ONESKY is a preparatory, accompanying and support measure of the European Commission (DG TREN) in the 5th Framework Programme GROWTH, Sub-programme Area: Traffic management systems. Up till 2000, there has been a sharp and steady rise in delays to aircraft. This had major repercussions for users and placed a substantial financial burden on airlines. The delays were caused in particular by the air traffic control system, which appeared to be less and less capable of handling the phenomenal growth in air travel.

 

In 2001, one flight in four was delayed due to air traffic problems. Despite a temporary slowdown following the attacks on 11 September, estimates are that air traffic will grow by 4% a year over the next 15 years. Delays cost airlines between EUR 1.3 and EUR 1.9 billion a year. While there has been a constant increase in air traffic control capacity in Europe since 1990, it is now trailing three years behind the growth in air traffic. The technical improvements made by Eurocontrol, the international organisation for the safety of air navigation, have not been enough to reverse the trend and delays continue, in particular, in the more central areas of the European Union of 15 Member States.

 

Airspace is in fact still basically organised as it was in the 1960s. Each country regulates its airspace without regard to cross-border traffic flows: a flight from Rome to Brussels passes through nine different control centres. The Single European Sky is an ambitious initiative to reform the outdated architecture of European air traffic control. It comes at a time when improved air traffic and aircraft positioning and communication technologies, such as Galileo, offer opportunities for significant improvements in the efficiency and safety of air travel. It responds to the need to conceive developments in air traffic management as a building block of the Community transport policy, enshrined in the White Paper of 27 November 2001.

Objectives:

The objective of the ONESKY project was to develop proposals for a European airspace structure that are able to support an efficient traffic flow based on needs rather than on existing national structures. The proposals were developed regardless of national frontiers and acknowledging the new geopolitical realities when dividing the airspace between military and civil users.

 

ONESKY's proposals should be regarded as examples of what can be gained if sectors can be designed regardless of national boundaries. Two proposals/designs were produced together with two supporting studies:

 

1- A bottom-up, 'current airspace design'

2- A top-down, 'clean sheet design'

 

A- In support of these proposals the military issues related to airspace design were studied

B- Finally a cost-benefit analysis (CBA) of both design proposals was performed.

 

ONESKY will demonstrate that their proposals will, if implemented, result in an increase in airspace capacity.

Methodology:

The ONESKY work programme will be conducted using Fast Time simulation techniques within an accepted Validation Methodology.

 

The ONESKY project will follow two lines of action:

 

  • Line 1 will examine, within the current ECAC (European Civil Aviation Conference) airspace, those areas which contribute to the overall delays due to their having an artificial sector boundary imposed through adherence of a national frontier or through the inclusion of military airspace.

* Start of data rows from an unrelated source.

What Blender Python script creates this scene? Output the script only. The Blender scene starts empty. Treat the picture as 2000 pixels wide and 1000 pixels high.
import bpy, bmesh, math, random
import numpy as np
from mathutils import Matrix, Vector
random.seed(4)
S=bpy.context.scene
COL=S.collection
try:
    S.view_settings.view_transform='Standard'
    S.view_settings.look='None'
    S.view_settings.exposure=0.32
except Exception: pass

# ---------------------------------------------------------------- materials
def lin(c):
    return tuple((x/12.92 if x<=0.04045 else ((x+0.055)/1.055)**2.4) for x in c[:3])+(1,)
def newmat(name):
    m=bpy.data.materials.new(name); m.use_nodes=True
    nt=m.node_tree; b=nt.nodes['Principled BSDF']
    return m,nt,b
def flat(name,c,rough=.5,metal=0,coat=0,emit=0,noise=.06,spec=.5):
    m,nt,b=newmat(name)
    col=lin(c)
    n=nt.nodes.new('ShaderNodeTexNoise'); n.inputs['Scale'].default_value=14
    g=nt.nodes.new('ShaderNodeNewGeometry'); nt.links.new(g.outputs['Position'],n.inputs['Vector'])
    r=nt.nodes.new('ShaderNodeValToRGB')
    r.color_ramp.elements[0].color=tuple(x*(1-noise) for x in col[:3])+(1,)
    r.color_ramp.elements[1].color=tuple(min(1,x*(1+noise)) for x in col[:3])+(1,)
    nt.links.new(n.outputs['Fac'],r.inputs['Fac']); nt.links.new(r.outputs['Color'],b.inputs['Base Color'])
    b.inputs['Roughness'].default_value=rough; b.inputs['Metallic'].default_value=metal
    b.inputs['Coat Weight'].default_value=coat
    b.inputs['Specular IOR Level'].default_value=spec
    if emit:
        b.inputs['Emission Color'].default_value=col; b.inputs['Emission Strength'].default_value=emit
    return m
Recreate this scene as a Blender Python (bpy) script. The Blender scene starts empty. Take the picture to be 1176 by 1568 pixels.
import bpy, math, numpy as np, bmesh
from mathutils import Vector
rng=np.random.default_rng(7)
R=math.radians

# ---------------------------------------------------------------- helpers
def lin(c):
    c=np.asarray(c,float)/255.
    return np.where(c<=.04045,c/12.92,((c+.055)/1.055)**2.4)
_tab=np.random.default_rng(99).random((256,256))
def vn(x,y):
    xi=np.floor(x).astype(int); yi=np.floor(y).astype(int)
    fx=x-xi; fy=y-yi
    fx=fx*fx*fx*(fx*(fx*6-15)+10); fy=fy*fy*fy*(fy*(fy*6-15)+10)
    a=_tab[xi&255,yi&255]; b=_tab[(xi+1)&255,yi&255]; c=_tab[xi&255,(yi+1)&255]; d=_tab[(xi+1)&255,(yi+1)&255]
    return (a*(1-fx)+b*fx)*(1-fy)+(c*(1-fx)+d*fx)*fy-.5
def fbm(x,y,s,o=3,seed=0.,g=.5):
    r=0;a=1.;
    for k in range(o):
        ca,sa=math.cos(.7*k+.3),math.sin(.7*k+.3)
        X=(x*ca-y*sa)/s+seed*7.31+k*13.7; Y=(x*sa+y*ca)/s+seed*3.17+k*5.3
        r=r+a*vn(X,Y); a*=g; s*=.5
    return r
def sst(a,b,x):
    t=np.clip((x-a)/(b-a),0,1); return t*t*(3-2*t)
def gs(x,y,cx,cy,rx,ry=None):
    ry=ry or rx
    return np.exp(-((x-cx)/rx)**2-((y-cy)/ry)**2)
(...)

The improvements to the overall efficiency of the ECAC area will be identified.
  • Line 2 will examine the efficiencies that may be gained across the ECAC area if the airspace could be designed 'from scratch'. While this is most likely an impractical proposition, it will identify the theoretical efficiencies that may be achieved and will produce a design that should act as an eventual aim.

One cannot perform an airspace design, without including the military aspects. Therefore a separate workpackage dealt with studying and implementing relevant military aspects into the above mentioned designs. Next to the military aspects, the two designs were also subjected to a cost-benefit-analysis.